Sub £1000 thermal scope

I know it has been covered before but thermal imaging equipment seems to have become a lot more popular recently and, in the hope travel returns to something like normal, I am pondering thermal imaging equipment. This is below the big psychological barrier of  £1000 and looks like it may be good enough to be a useful bit of kit. Anyone any thoughts?




  • John Wright

    Hello Steve, Richard Webb mentioned this new model to me last week and since then I’ve been reading on-line reviews. I’m seriously thinking about getting the XM22 on what I’ve read so far but I just can’t get hold of one in the UK! They just aren’t available in the UK at the moment as far as I can see, with one company saying they won’t be available from them until March. I’m not sure if the difficulty in the UK is because it is a new product or Brexit ‘teething’ problems!

  • Stephen Babbs

    Since I submitted this, I’ve had the same problem. I’ve had quotes of 4-5 months.

  • Morgan Churchill

    Whoever does get this first, I hope you folks post a review! This device sounds intriguing to me as well, as I could actually afford this model vs all the other ones I have seen people talk about so far!

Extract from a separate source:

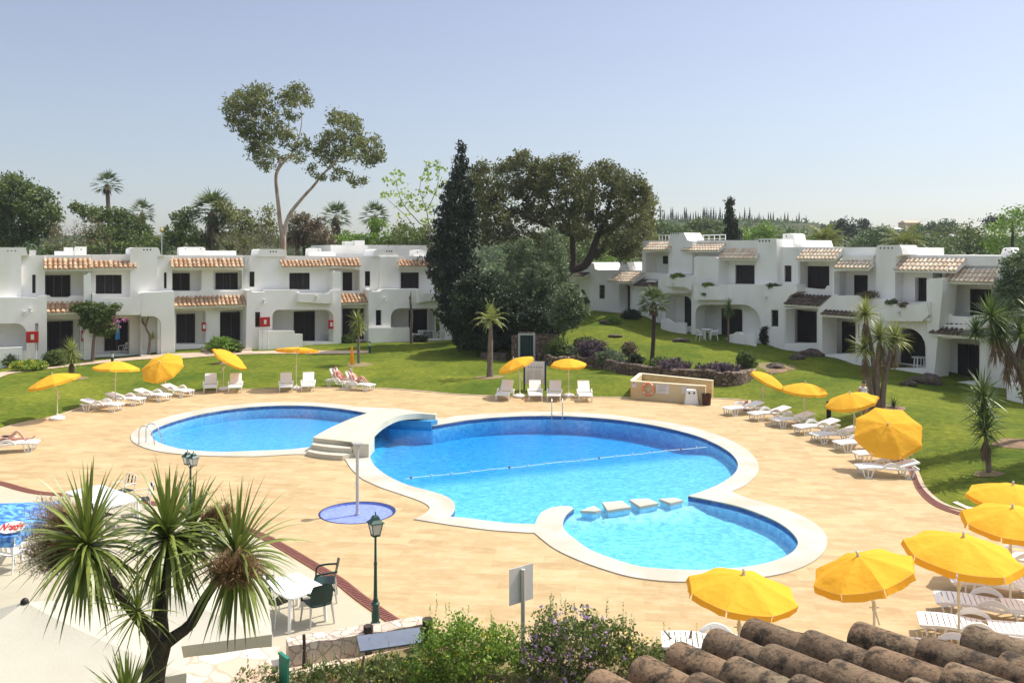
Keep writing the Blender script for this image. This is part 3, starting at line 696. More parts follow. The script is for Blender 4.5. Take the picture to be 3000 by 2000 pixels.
for i in range(nB):      # underside
    zb = min(Rt[i].z, Lt[i].z)-.2
    a, b_ = Lt[i]-Vector((bo.x, bo.y, 0)), Rt[i]-Vector((bo.x, bo.y, 0)); vs += [(a.x, a.y, Lt[i].z-.2), (b_.x, b_.y, Rt[i].z-.2)]
mb.add(vs, [(2*i, 2*i+1, 2*i+3, 2*i+2) for i in range(nB-1)])
part(mb, 'side_wall', 'bridge_stone', br, 40)
# end wall on the pool corner and blue abutment below
a = Rt[-1]-Vector((bo.x, bo.y, 0)); b_ = Vector(P3(1276,1222,.44))-Vector((bo.x, bo.y, 0))
mb = MB(); mb.prism([(a.x, a.y), (a.x+.12, a.y+.02), (a.x+.12, a.y+.45), (a.x, a.y+.35)], -.12, .42); part(mb, 'end_wall', 'bridge_stone', br)
g0, g1, g2 = G(1263,1249), G(1140,1243), G(1118,1233)
mb = MB(); ab_ = [(g0.x-bo.x, g0.y-bo.y+.02), (g1.x-bo.x, g1.y-bo.y+.02), (g2.x-bo.x, g2.y-bo.y+.3)]
mb.prism(ab_+[(x+.25, y+.35) for x, y in ab_[::-1]], -.2, .22); part(mb, 'abutment', 'blue_render', br)
# steps: curved treads
for k, (zt, pl, pr, back_) in enumerate([(.525, (917,1281,.52), (1034,1290,.52), .9), (.35, (911,1301,.35), (1031,1313,.35), .8), (.175, (899,1321,.175), (1004,1334,.175), .7)]):
    A, B = Vector(P3(*pl)), Vector(P3(*pr)); d = (B-A); n_ = Vector((d.y, -d.x, 0)).normalized(); n_ = -n_ if n_.y > 0 else n_
    front = [A.lerp(B, t)+n_*(.13*math.sin(math.pi*t)) for t in np.linspace(0, 1, 9)]
    ring = [(p.x-bo.x, p.y-bo.y) for p in front]+[(B.x-bo.x+.30*k, B.y-bo.y+back_), (A.x-bo.x+.1, A.y-bo.y+back_)]
    mb = MB(); mb.prism(ring, .0, zt); part(mb, 'step', 'bridge_stone', br)
A = Vector(P3(1034,1300,.52)); B = Vector(P3(1078,1300,.52))
mb = MB(); mb.prism([(A.x-bo.x, A.y-bo.y+.02), (B.x-bo.x+.03, B.y-bo.y), (B.x-bo.x+.05, B.y-bo.y+1.2), (A.x-bo.x, A.y-bo.y+1.2)], .0, .521); part(mb, 'cheek_wall', 'bridge_stone', br)
# stepping stones
for i, (quad, lab) in enumerate([([(1700,1497),(1740,1482),(1762,1495),(1745,1499)], 'flat cream stone slab in the water, leftmost of the four stepping stones'), ([(1764,1472),(1822,1468),(1850,1486),(1780,1496)], 'large cream slab in the water, second of the stepping stones from the bushes side'),
                          ([(1843,1464),(1900,1461),(1930,1475),(1875,1485)], 'large cream slab in the water, third stepping stone from the left'), ([(1930,1462),(1978,1459),(2002,1466),(1965,1475)], 'pointed cream slab beside the coping tip, last of the stepping stones')]):
    g = [G(*p) for p in quad]; c = sum(g, Vector())/4
    mb = MB(); mb.prism([(p.x-c.x, p.y-c.y) for p in g], -.06, .02); mb.mi = 1; mb.prism([((p.x-c.x)*.9, (p.y-c.y)*.9) for p in g], -.30, -.06)
    solo(mb, 'stepping_stone', lab, 'stepping stone', ['coping', 'pool_tile'], (c.x, c.y, 0), group='stepping stones between the pools')
# ================================================================ HOUSES
def c1(x, y): return (x/3.136, 680+y/3.136)
def c2(x, y): return (700+x/3.136, 680+y/3.136)
def c3(x, y): return (1400+x/3.136, 680+y/3.136)
def c4(x, y): return (2050+x/2.4758, 640+y/2.4758)
class Frame:
    """vertical facade plane: x along the facade, y into the house, z up"""
    def __init__(s, o, ang): s.o = Vector((o[0], o[1], 0)); s.a = ang; s.u = Vector((math.cos(ang), math.sin(ang), 0)); s.w = Vector((-math.sin(ang), math.cos(ang), 0)); s.M = Matrix.Translation(s.o) @ Matrix.Rotation(ang, 4, 'Z')
    def at(s, px, py, y=0):
        """photo pixel on the plane lying y behind the facade (negative = in front)"""
        r = Vector(((px-CX)/F_, 1, -(py-HOR)/F_)); c = Vector((0, 0, H_)); q = s.o+s.w*y
        t = (q-c).dot(s.w)/r.dot(s.w); p = c+r*t-s.o
        return (p.dot(s.u), p.z)
    def world(s, x, y, z=0): return s.o+s.u*x+s.w*y+Vector((0, 0, z))
FL = Frame((-30.4, 56.8), R(30))
FR = Frame((18.7, 59.7), -R(58))
def arch(x0, y0, x1, y1, rl, rr, n=6):
    """opening with rounded upper corners, in crop pixels; y grows downwards"""
    p = [(x0, y1)]
    if rl: p += [(x0+rl-rl*math.cos(a), y0+rl-rl*math.sin(a)) for a in np.linspace(0, math.pi/2, n)]
    else: p += [(x0, y0)]
    if rr: p += [(x1-rr+rr*math.sin(a), y0+rr-rr*math.cos(a)) for a in np.linspace(0, math.pi/2, n)]
    else: p += [(x1, y0)]
    return p+[(x1, y1)]
def rect(x0, y0, x1, y1): return [(x0, y1), (x0, y0), (x1, y0), (x1, y1)]
class House:
    def __init__(s, F, cf, label, ox, z, group):
        s.F = F; s.cf = cf; s.t = thing('terraced_house', label, 'house', F.world(ox, 0, z), F.a, group); s.ox = ox; s.z = z
    def loc(s, pts, y, cf=None):
        cf = cf or s.cf; out = []
        for p in pts:
            u, z = s.F.at(*cf(*p), y); out.append((u-s.ox, z-s.z))
        return out
    def wall(s, outline, off=0, thick=5, holes=(), name='wall', mat='plaster', floor=None):
        """front wall with recessed openings; outline and openings in crop pixels. A y of 'g' means down into the ground"""
        O = s.loc([(x, 9999 if y == 'g' else y) for x, y in outline], off)
        O = [(u, (-1.2 if outline[i][1] == 'g' else z)) for i, (u, z) in enumerate(O)]
        mb = MB(); HL = []
        for hp, dep in holes:
            thru = dep <= 0
            if thru: dep = thick
            hh = s.loc([(x, 9999 if y == 'g' else y) for x, y in hp], off)
            HL.append(([(u, (.02 if hp[i][1] == 'g' else z)) for i, (u, z) in enumerate(hh)], dep, thru))
        mb.poly([(u, off, z) for u, z in O], [[(u, off, z) for u, z in h] for h, _, _t in HL])
        n = len(O)
        mb.poly([(u, off+thick, z) for u, z in O], [[(u, off+thick, z) for u, z in h] for h, _, _t in HL if _t])
        mb.add([(u, off, z) for u, z in O]+[(u, off+thick, z) for u, z in O], [(i, (i+1) % n, n+(i+1) % n, n+i) for i in range(n)])
        for h, dep, thru in HL:
            k = len(h)
            mb.add([(u, off, z) for u, z in h]+[(u, off+dep, z) for u, z in h], [(i, n2, k+n2, k+i) for i in range(k) for n2 in [(i+1) % k]])
            if not thru: mb.poly([(u, off+dep, z) for u, z in h])
        return part(mb, name, mat, s.t)
    def door(s, r, y, name='door', leaves=2, floor=False, grid=False):
        """dark shuttered opening standing on the plane y"""
        (x0, z1), (x1, z0) = s.loc([(r[0], r[1]), (r[2], r[3])], y)
        if floor: z0 = .03
        mb = MB(); e = .05
        mb.box(x0, y-.07, z0, x0+e, y, z1); mb.box(x1-e, y-.07, z0, x1, y, z1); mb.box(x0+e, y-.07, z1-e, x1-e, y, z1); mb.box(x0+e, y-.07, z0, x1-e, y, z0+e)
        if grid:
            nx_ = 2; nz_2 = 5
            for i in range(1, nx_): u = x0+(x1-x0)*i/nx_; mb.box(u-.015, y-.05, z0+e, u+.015, y-.02, z1-e)
            for i in range(1, nz_2): z = z0+(z1-z0)*i/nz_2; mb.box(x0+e, y-.052, z-.015, x1-e, y-.018, z+.015)
        o = part(mb, name, 'dark_frame', s.t)
        if grid:
            mb = MB(); mb.box(x0+e, y-.03, z0+e, x1-e, y-.025, z1-e); part(mb, 'pane', 'dark_glass', o); return o
        w = (x1-x0-2*e)/leaves
        for i in range(leaves):
            a = x0+e+i*w+.008; b_ = a+w-.016; yy = y-.045+.012*(i % 2)
            mb = MB(); mb.box(a, yy, z0+e, a+.05, yy+.03, z1-e); mb.box(b_-.05, yy, z0+e, b_, yy+.03, z1-e); mb.box(a+.05, yy, z1-e-.07, b_-.05, yy+.03, z1-e); mb.box(a+.05, yy, z0+e, b_-.05, yy+.03, z0+e+.1)
            z = z0+e+.12
            while z < z1-e-.1:
                mb.beam((a+.05, yy+.015, z), (b_-.05, yy+.015, z), .012, .05, Vector((0, .5, 1)).normalized()); z += .075
            mb.box(a+.05, yy+.024, z0+e, b_-.05, yy+.029, z1-e)
            part(mb, 'shutter', 'dark_wood', o)
        return o
    def roof(s, x0, x1, ye, yt, off=-.9, top=0, mat='tile_left', drop=None, cols=None, slabw=True):
        """lean-to of barrel tiles; eave pixels x0,x1 at height ye on the plane off, upper edge yt on the plane top"""
        (u0, ze), (u1, ze1) = s.loc([(x0, ye), (x1, ye)], off); zt = s.loc([((x0+x1)/2, yt)], top)[0][1]; ze = (ze+ze1)/2
        if zt < ze+.12: zt = ze+.12
        d = Vector((0, off-top, ze-zt)); L = d.length; d.normalize(); nrm = Vector((0, -d.z, d.y)); nrm = nrm if nrm.z > 0 else -nrm
        n = cols or max(3, int(round((u1-u0)/.29))); sp = (u1-u0)/n; nt_ = max(3, int(round(L/.36)))
        mb = MB(); rnd = random.Random(int(abs(x0*7+ye)))
        for c in range(n+1):
            uc = u0+c*sp; jit = rnd.uniform(-.02, .02)
            for k in range(nt_):
                a = Vector((uc+jit, top, zt))+d*(L*k/nt_); b_ = Vector((uc+jit, top, zt))+d*(L*(k+1)/nt_+.04)
                r0, r1 = sp*.30, sp*.40; vs = []
                for p, r_ in ((a, r0), (b_, r1)):
                    for j in range(7):
                        t = math.pi*j/6; vs.append(p+Vector((math.cos(t)*r_, 0, 0))+nrm*(math.sin(t)*r_*.85+.035+(.02 if r_ == r1 else 0)))
                fs = [(j, j+1, 8+j, 7+j) for j in range(6)]
                mb.add(vs, fs)
                if k == nt_-1: mb.add([b_+Vector((math.cos(math.pi*j/6)*r1, 0, 0))+nrm*(math.sin(math.pi*j/6)*r1*.85+.055) for j in range(7)], [tuple(range(7))])
        for c in range(n):       # channel tiles
            uc = u0+(c+.5)*sp
            for k in range(nt_):
                a = Vector((uc, top, zt))+d*(L*k/nt_); b_ = Vector((uc, top, zt))+d*(L*(k+1)/nt_+.03)
                vs = []
                for p, l in ((a, .012), (b_, 0.02)):
                    for j in range(5):
                        t = math.pi*j/4; vs.append(p+Vector((-math.cos(t)*sp*.42, 0, 0))+nrm*(.055-math.sin(t)*.05+l*(k % 2)))
                mb.add(vs, [(j, j+1, 6+j, 5+j) for j in range(4)])
        o = part(mb, 'tile_roof', mat, s.t, 50, fix=False)
        mb = MB()       # plastered slab, side fillets and tile mouths
        A = Vector((0, top, zt)); B = A+d*(L-.03)
        prof = [(A.y, A.z), (B.y, B.z), (B.y, B.z-.12), (A.y, A.z-.3)]
        vs = [(u0-.05, y, z-.012) for y, z in prof]+[(u1+.05, y, z-.012) for y, z in prof]
        mb.add(vs, [(0,1,5,4),(1,2,6,5),(2,3,7,6),(3,0,4,7),(0,1,2,3),(4,5,6,7)])
        part(mb, 'eave_slab', 'plaster', o)
        mb = MB()
        for c in range(n+1):
            p = A+d*(L+.015)+Vector((u0+c*sp, 0, 0)); r_ = sp*.36
            mb.add([p+Vector((math.cos(math.pi*j/6)*r_, 0, 0))+nrm*(math.sin(math.pi*j/6)*r_*.8+.05) for j in range(7)]+[p+Vector((r_, 0, -.03)), p+Vector((-r_, 0, -.03))], [(0,1,2,3,4,5,6,8,7)])
        part(mb, 'tile_mouths', 'tile_mouth', o)
        return o
    def chimney(s, outline, y0, y1, holes=(), name='chimney', cap=False):
        """massive white flue; small round smoke holes"""
        O = s.loc([(x, 9999 if y == 'g' else y) for x, y in outline], y0); O = [(u, (-.5 if outline[i][1] == 'g' else z)) for i, (u, z) in enumerate(O)]
        mb = MB(); n = len(O); zt = max(z for _, z in O)
        mb.poly([(u, y0, z) for u, z in O]); mb.poly([(u, y1, z) for u, z in O])
        mb.add([(u, y0, z) for u, z in O]+[(u, y1, z) for u, z in O], [(i, (i+1) % n, n+(i+1) % n, n+i) for i in range(n)])
        o = part(mb, name, 'plaster', s.t)
        if holes:
            for hx, hy, r_ in holes:
                mb = MB(); (u, z), (u2, _) = s.loc([(hx, hy), (hx+r_, hy)], y0); q = abs(u2-u)
                mb.add([(u+q*math.cos(a), y0-.004, z+q*math.sin(a)) for a in np.linspace(0, 2*math.pi, 9)[:-1]], [tuple(range(8))])
                part(mb, 'smoke_hole', 'dark_frame', o)
        return o
    def balcony(s, outline, off, depth=1.1, thick=.14, sidel=True, sider=True, name='balcony_wall', curl=0):
        """curved balcony parapet standing proud of the wall"""
        O = s.loc(outline, off); n = len(O); mb = MB()
        mb.poly([(u, off, z) for u, z in O]); mb.poly([(u, off+thick, z) for u, z in O])
        mb.add([(u, off, z) for u, z in O]+[(u, off+thick, z) for u, z in O], [(i, (i+1) % n, n+(i+1) % n, n+i) for i in range(n)])
        us = [u for u, _ in O]; zs = [z for _, z in O]; zt = max(zs); zb = min(zs)
        for on, u in ((sidel, min(us)), (sider, max(us)-thick)):
            zz = [z for uu, z in O if abs(uu-(u if on is sidel and u == min(us) else u+thick)) < .35]
            if on and zz: mb.box(u+.001, off+thick, min(zz)+.003, u+thick-.001, off+depth, max(zz)-.003)
        mb.box(min(us)+.02, off+thick, zb+.18, max(us)-.02, off+depth, zb+.32)
        return part(mb, name, 'plaster', s.t)
    def lamp(s, x, y, off):
        (u, z), = s.loc([(x, y)], off); mb = MB(); mb.box(u-.05, off-.02, z-.06, u+.05, off, z+.06); mb.box(u-.07, off-.24, z+.02, u+.07, off-.02, z+.10); mb.tube([(u, off-.13, z-.12), (u, off-.13, z+.02)], [.085, .05], 8)
        return part(mb, 'wall_lamp', 'white_metal', s.t)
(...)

    There is a new smartphone called Cat S60 with in-built thermal imager. No idea how useful it is for mammalwatching.


    Also, there is a thermal imager called Hikvision for about $500. It has wider angle but poorer resolution; reportedly you can see a vole at 20 m and a rabbit at 50 m. It is used in connection with smartphone and has wi-fi.

  • stevebabbs

    The best I could get is Scott country who are expected it in March so I have ordered from them.

  • Murray Kirkland Lord

    Any updates from anyone who has tried this model yet?

  • Murray Lord

    Adding a comment to this old thread for the benefit of anyone searching on this topic in future.

    I recently purchased the Pulsar Axion XM30F, Pulsar’s current model (early 2023) in this price range. I paid AUD 1600. I’ve not used other thermal scopes more than briefly so I can’t compare how well it picks up mammals with other models, beyond saying it seems to do the job exactly how I hoped it would. Having only seen pygmy possums twice before I got it, I’ve now seen them five times in the last six weeks. The inbuilt camera / video works OK, albeit at low resolution, and you can stream to a phone or tablet which could be useful in some situations.

    So what’s the catch in getting this model compared to ones that cost twice as much? I think it is the field of view. The lens is described as 3x, whereas many other Pulsar models are 2.5x. It has a relatively small sensor which probably amplifies the effect of a longer lens. The field of view is only 7.8 x 5.9 degrees, or 13.7m at 100m. The XG35 delivers 12.5 x 9.4 degrees, or 21.9 metres at 100m. How much this matters will depend a bit on the habitat you’re in, but scanning the canopy from within a forested area can take a while.